Late Night Quotations No. 8

"The life we lead is our only maybe. The tale we tell is the must that we make by living it."

-Richard Powers
Galatea 2.2

2.4.07

Big Time Questions No.4

Your Young Team Management stuff looks like more crazy fun rather than art. How would you classify it?

I would classify that as crazy fun. Unfortunately that project seems to be pretty much deceased. It was the product of a very specific trio of friends and a very specific environment. The spirit is still there, but it's hard to maintain separately. On the other hand, the "activities" we did (i.e. the bird bridge, the guinea pig, the raft, etc...) I would classify as art. My idea of art is anything that transcends the "everyday" art is (or should be) the anti-mundane. So in that sense, I felt that all of that stuff that we were doing was very much in that spirit. There was a huge argument in one of my art history classes at school about Duchamp's "Fountain" and as to weather or not it was art. It was surprising to me how many people were insisting that it wasn't. I pointed out that it already is, weather they like it or not, because it was being discussed a thousand miles away a hundred years later. No one argues or even talks about any old urinal, but "fountain," now that's something! Weather you think it is stupid or not is irrelevant, even though it's a mundane object, it has been made grand by Duchamp, and there's no fighting it.

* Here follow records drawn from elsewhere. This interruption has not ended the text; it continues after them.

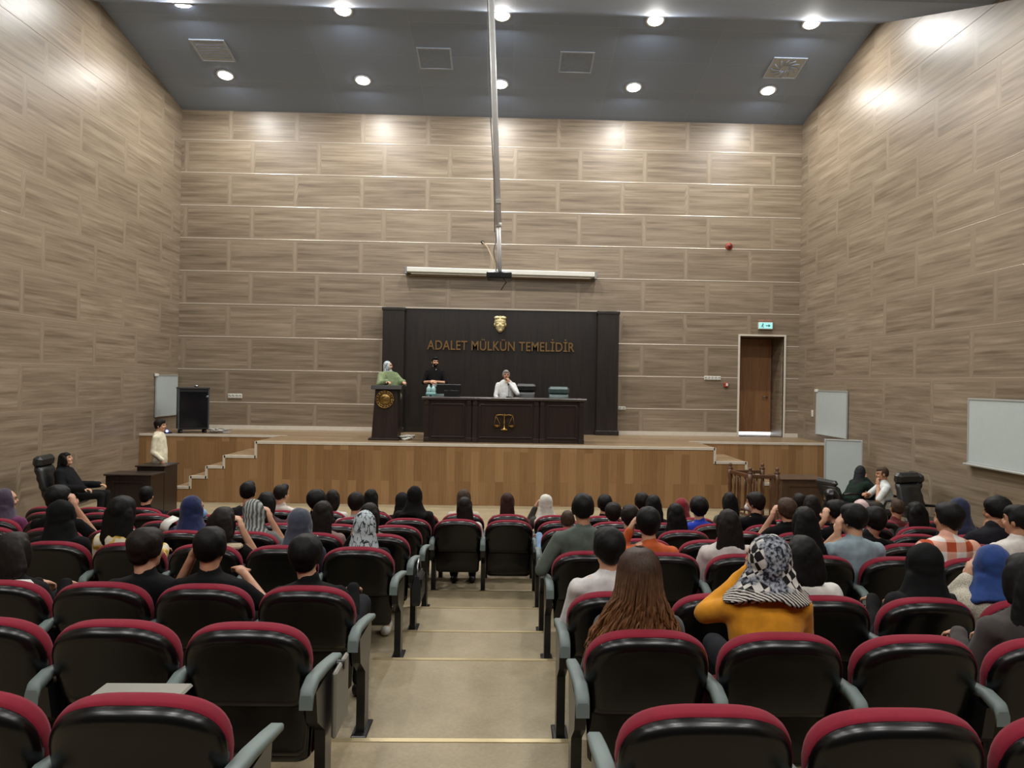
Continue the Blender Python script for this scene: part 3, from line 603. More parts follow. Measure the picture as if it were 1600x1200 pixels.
a, b = atx(241, 619, XL), atx(283.5, 619, XL); c0 = atx(241, 652, XL).z
board('white board on the left wall, partly behind the black rack', (XL + 0.01, (a.y + min(b.y, YB - 0.08)) / 2, c0), min(b.y, YB - 0.08) - a.y, atx(241, 585, XL).z - c0, pi / 2)
a, b = atx(1277, 645, XR), atx(1326, 645, XR); c0 = atx(1326, 686.5, XR).z
board('smaller white board hung on the right wall beside the stage', (XR - 0.01, (a.y + b.y) / 2, c0), a.y - b.y, atx(1326, 611, XR).z - c0, -pi / 2)
a, b = atx(1516, 680, XR), atx(1640, 690, XR); c0 = atx(1516, 724, XR).z
board('large white board on the right wall, nearest the camera', (XR - 0.02, (a.y + b.y) / 2, c0), a.y - b.y, atx(1516, 622, XR).z - c0, -pi / 2, 0, False, True)
a, b = at(1287, 720, 15.1), at(1347, 720, 14.75)
board('tall white board leaning on the floor below the smaller wall board', ((a.x + b.x) / 2, 14.9, 0.0), (b - a).length, at(1317, 686, 15.1).z, -0.38, -0.07, False)

# ------------------------------------------------------------------ projection screen and projector
a, b = at(635, 424, 18.68), at(930, 432.5, 18.68); L = (b - a).length; ang = atan2(b.z - a.z, b.x - a.x)
t = thing('projection_screen', 'long white rolled-up projection screen casing on the back wall', 'projection screen', (a + b) / 2); t.rotation_euler = (0, -ang, 0)
MB().bbox(-L / 2, L / 2, -0.07, 0.2, -0.02, 0.11, 0.02).build('casing', M_plast, t)
MB().box(-L / 2 + 0.12, L / 2 - 0.12, -0.02, 0.02, -0.06, -0.03).build('bottom_bar', M_white, t)
for s in (-1, 1): MB().bbox(s * (L / 2 + 0.01) - 0.03, s * (L / 2 + 0.01) + 0.03, -0.08, 0.21, -0.07, 0.12, 0.01).build('mounting_bracket', plain('cap_grey', rgb(120, 122, 120), 0.5), t)
PJ = 10.0; p = at(780, 431.5, PJ); top = V((at(768.5, 0, PJ).x - (at(779, 350, PJ).x - at(768.5, 0, PJ).x) * 0.36, PJ, CZ2 + (0.4 * 0 if PJ < CY2 else 0)))
j = at(779, 352, PJ); bot = at(781, 424, PJ)
t = thing('projector', 'small black ceiling projector on a long white pole above the aisle', 'projector', p)
MB().bbox(-0.17, 0.17, -0.14, 0.14, -0.045, 0.045, 0.015).build('body', M_blk, t)
MB().lathe((0.08, 0.14, 0), [(0.04, 0), (0.04, 0.04), (0.03, 0.045), (0.001, 0.03)], 16, 0, Matrix.Rotation(-pi / 2, 3, 'X')).build('lens', M_blk, t)
for z in (-0.02, 0.0, 0.02): MB().box(-0.13, 0.02, -0.145, -0.139, z - 0.005, z + 0.005).build('vent_slot', M_blkmat, t)
MB().bbox(-0.1, 0.1, -0.08, 0.08, 0.045, 0.06, 0.005).build('mount_plate', M_steel, t)
M_pole = plain('white_pole', rgb(236, 238, 238), 0.4, 0, 0.5, 0.03)
MB().tube([top - p, j - p], 0.04, 16).build('upper_pole', M_pole, t); MB().tube([j - p, bot - p + V((0, 0, -0.02))], 0.027, 16).build('lower_pole', M_pole, t)
MB().tube([j - p + V((0, 0, 0.03)), j - p - V((0, 0, 0.03))], 0.04, 16).build('pole_clamp', M_plast, t)
MB().lathe(top - p, [(0.14, 0), (0.14, -0.03), (0.05, -0.05), (0.034, -0.05)], 24).build('ceiling_plate', M_plast, t)
cb = MB()
def droop(a, b, off, n=10): return [a.lerp(b, i / n) + V((off * sin(i / n * pi * 3), -0.03, 0)) for i in range(n + 1)]
MB().tube(droop(top - p + V((-0.06, 0, 0)), j - p + V((-0.05, 0, -0.1)), 0.012), 0.008, 6).build('power_cable', plain('grey_cord', rgb(120, 120, 118), 0.5), t)
MB().tube(droop(j - p + V((-0.05, 0, -0.1)), V((-0.05, -0.02, 0.05)), 0.02), 0.008, 6).build('power_cable', plain('grey_cord', rgb(120, 120, 118), 0.5), t)
q = at(779, 316, PJ) - p; MB().bbox(q.x - 0.035, q.x + 0.035, -0.06, 0.03, q.z - 0.03, q.z + 0.03, 0.008).build('junction_box', M_plast, t)
MB().tube([V((0.06, -0.1, -0.04)), V((0.1, -0.1, -0.1)), V((0.06, -0.1, -0.15)), V((0.09, -0.1, -0.1)), V((0.03, -0.1, -0.2))], 0.006, 6).build('cable_loop', M_blk, t)
a = at(754, 378.5, YB); w = thing('wall_cable', 'thin pale cable drooping from a dark hole in the back wall', 'cable', a)
MB().lathe((0, -0.001, 0), [(0.045, 0), (0.045, 0.012), (0.001, 0.014)], 14, 0, Rx).build('wall_hole_grommet', M_blkmat, w)
e = at(776, 420, 18.62) - a; MB().tube([(0, -0.02, 0), (e.x * 0.35, -0.1, e.z * 0.2), (e.x * 0.7, -0.16, e.z * 0.6), (e.x * 0.9, -0.2, e.z)], 0.014, 8).build('cord', plain('beige_cord', rgb(168, 150, 120), 0.5), w)

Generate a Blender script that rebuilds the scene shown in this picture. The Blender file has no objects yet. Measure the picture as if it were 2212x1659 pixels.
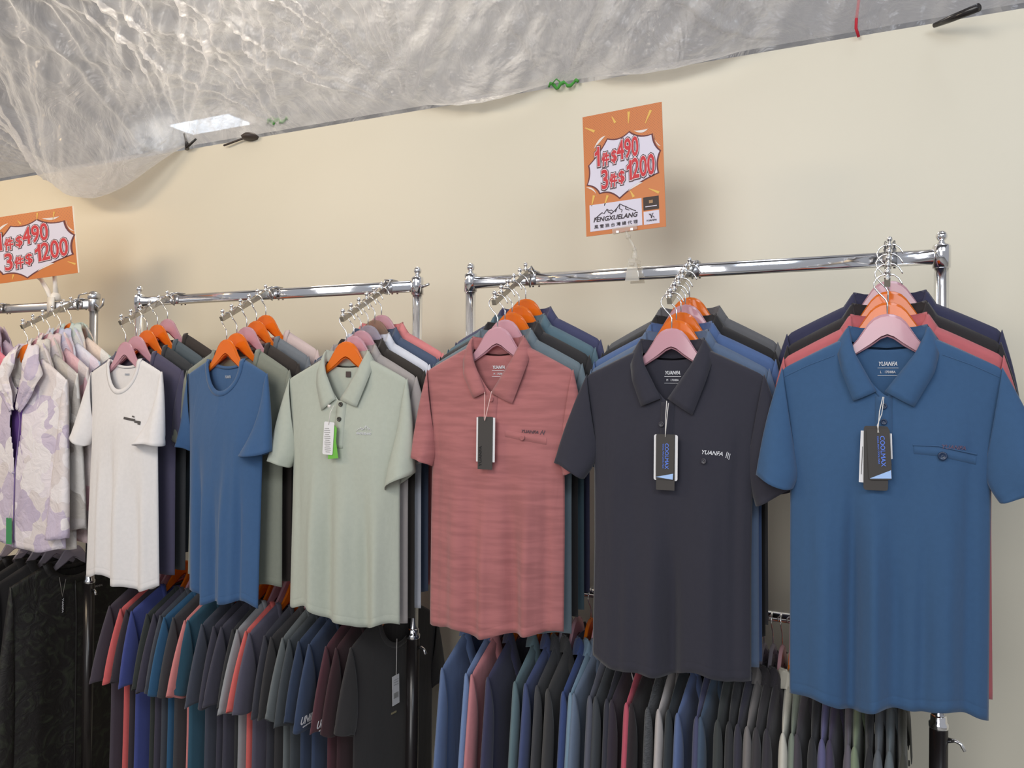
import bpy, math, random
import numpy as np
from mathutils import Vector, Matrix

C = bpy.context.scene.collection
sc = bpy.context.scene
PI = math.pi

# ------------------------------------------------------------------ camera, light, exposure
CAM = (0.0, -2.35, 1.6); AL, PT, RL, FP = 0.456181, 0.0094247, 0.0110829, 1747.83
cf = Vector((-math.sin(AL) * math.cos(PT), math.cos(AL) * math.cos(PT), math.sin(PT)))
cr = cf.cross(Vector((0, 0, 1))).normalized(); cu = cr.cross(cf)
cr, cu = cr * math.cos(RL) + cu * math.sin(RL), cu * math.cos(RL) - cr * math.sin(RL)
cam_d = bpy.data.cameras.new('camera'); cam = bpy.data.objects.new('camera', cam_d); C.objects.link(cam)
cam_d.sensor_width = 36; cam_d.lens = 36 * FP / 2212; cam_d.clip_start = 0.05
M = Matrix((cr, cu, -cf)).transposed().to_4x4(); M.translation = Vector(CAM)
cam.matrix_world = M
sc.camera = cam
sc.view_settings.view_transform = 'Standard'; sc.view_settings.look = 'None'
sc.view_settings.gamma = 1; sc.view_settings.use_curve_mapping = False
sc.view_settings.exposure = -0.33

w = bpy.data.worlds.new('hall_air'); sc.world = w; w.use_nodes = True
w.node_tree.nodes['Background'].inputs[0].default_value = (0.86, 0.88, 0.95, 1)
w.node_tree.nodes['Background'].inputs[1].default_value = 0.5

def area(name, loc, aim, size, power, col, sy=None):
    l = bpy.data.lights.new(name, 'AREA'); l.energy = power; l.color = col; l.size = size
    if sy: l.shape = 'RECTANGLE'; l.size_y = sy
    o = bpy.data.objects.new(name, l); C.objects.link(o); o.location = loc
    o.rotation_euler = (Vector(aim) - Vector(loc)).to_track_quat('-Z', 'Y').to_euler()
    return o
area('booth_light_cool', (1.3, -2.9, 3.1), (0.2, 0, 1.3), 1.5, 34, (0.80, 0.90, 1.0), 0.7)
area('booth_light_middle', (-1.1, -3.1, 3.1), (-1.3, 0, 1.3), 1.5, 34, (1.0, 0.965, 0.91), 0.7)
area('booth_light_warm', (-3.6, -2.5, 3.0), (-3.3, 0, 1.6), 1.3, 37, (1.0, 0.80, 0.56), 0.4)
area('booth_light_corner', (-4.6, -0.9, 2.6), (-4.6, 0, 2.0), 0.3, 7, (1.0, 0.66, 0.28))
area('added_front_fill', (-.5, -5.2, 2.3), (-.8, 0, 1.1), 2.0, 75, (0.97, 0.97, 0.96))  # added fill lamp, lifts the lower wall and garments and flattens contrast
area('hall_light_above_film', (-2.2, 0.8, 4.4), (-1.8, -0.5, 2.5), 1.2, 95, (1.0, 0.90, 0.76))
area('hall_light_high', (0.6, -0.9, 4.5), (0.2, -0.4, 2.5), 0.8, 30, (0.85, 0.9, 1.0))

# ------------------------------------------------------------------ small helpers
def ray(px, py): return cf * FP + cr * (px - 1106) - cu * (py - 829.5)
def at(px, py, Y):
    d = ray(px, py); return Vector(CAM) + d * ((Y - CAM[1]) / d[1])
def s2l(c): return tuple(((v / 255) / 12.92 if v / 255 <= .04045 else ((v / 255 + .055) / 1.055) ** 2.4) for v in c)

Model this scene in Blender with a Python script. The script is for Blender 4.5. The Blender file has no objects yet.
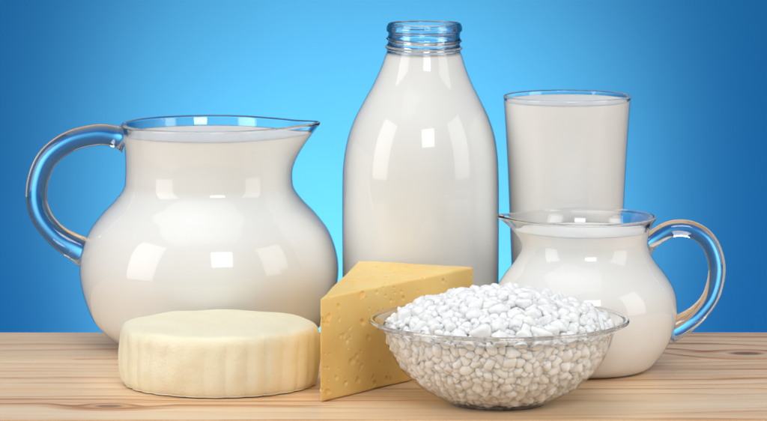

Two of my favorite "art" pieces, I don't even know who preformed them, but they are magnificent enough to have been propagated to me and from me on, so they must be pretty good. The first one: This guy set up on top of a dividing wall that didn't quite reach the ceiling in a museum . He had some basic provision and maybe a pillow. He couldn't see anyone down on the floor and no one could see him, but he stayed up there for like 36 hours or something. Now many people would argue that because he had not effect on his environment, he didn't actually do anything, but that's the point. Regardless of his effects, he WAS part of that environment for that amount of time. His presence is inseparable from that particular museum for that particular amount of time. There is no way we can know if he had no effect. There is no way we can say that it's not art. It's something. Which made me remember an important designation for my definition, art is something deliberate. It can be arbitrary past a point, but there must be deliberate intent at some point in the process. A leaf that looks like Jesus (or someone else with a beard and long hair) is not art. But if you cut a leaf to look like Jesus, or you find one and sign it, or place it somewhere, I would argue that it has now, officially strayed into the realm of "art".

My other favorite piece of art is this: A man apparently went out to a particular field every day for months and months dressed in a black and white striped shirt. He would blow a whistle and throw out a bunch of bread and feed the pigeons, which would grow in number each day he did this. The months passed and it came around to the first day of football season, a man in a black and white stripped shirt walked out into the middle of the field and blew a whistle, hundreds of pigeons swarmed the field, and had to be shooed away before play can begin. I love imagining one guy sitting in the stands doubled-over laughing, and being the only person there who knew what the hell was going on. I love that he spent all that time operantly conditioning the birds to respond to the striped shirt and whistle. I think that is one of the most perfect pranks in history. Now here's another interesting angle to this story. I only heard it third hand. Who knows at this point what the actual details are, or even if it actually happened at all? And does it even really matter at this point because the story is still going, and has a life of it's own now. Now what's the difference between art and urban legend. This is the realm I like to traffic in with the "activities" we do/ did with YTM.